A cowboy builder who swindled a client out of £3000 by pretending to repair a roof has been jailed for 15 months.
Graham Seymour, 42, told Truce Jenner, 49, a former model from St John's Wood, north London, that he would fix the leaks in her roof, and even supplied a workman, who drank mugs of tea while making convincing banging noises. But the work on the roof was never carried out. Seymour then vanished after collecting his fee, Middlesex Crown Court heard.

Police took a year to track him down, finally succeeding after he passed his mobile telephone on to his wife.

Jenner told the court how she saw Seymour and and a colleague outside the house with a ladder. "I assumed they were both up on the roof," she said. "During the day I would make them a cup of tea and shout up. I then went out to play tennis.

"I'd come back from tennis and they'd still be there. One day they said they were leaving."

Three days after the alleged repairs were carried out Jenner was shocked to find rainwater cascading from the ceiling of her rear upstairs bedroom at Grove End Road.

She telephoned Seymour's firm, the London Roofing Company, but there was no reply. She later discovered that its West End address was in fact a PO box registered to a block of flats with a shop underneath.

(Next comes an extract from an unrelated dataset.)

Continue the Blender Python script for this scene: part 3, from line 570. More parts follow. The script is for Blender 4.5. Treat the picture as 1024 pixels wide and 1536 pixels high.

Mrs Jenner was later forced to hire a reputable firm to repair the leading on her roof at a

cost of £1200. When police caught up with Seymour he immediately offered to repay Mrs Jenner £3000. He also maintained that he had nothing to do with the London Roofing Company. He later said he had arranged the repairs but was attending a sales course while they were carried out.

Seymour, of High Wycombe, Buckinghamshire, was convicted of fraud on 5 August, 1999.

The judge told him: "I have to sentence you for barefaced fraud. You arranged for a workman to work for you. You produced a computer generated invoice and took the money."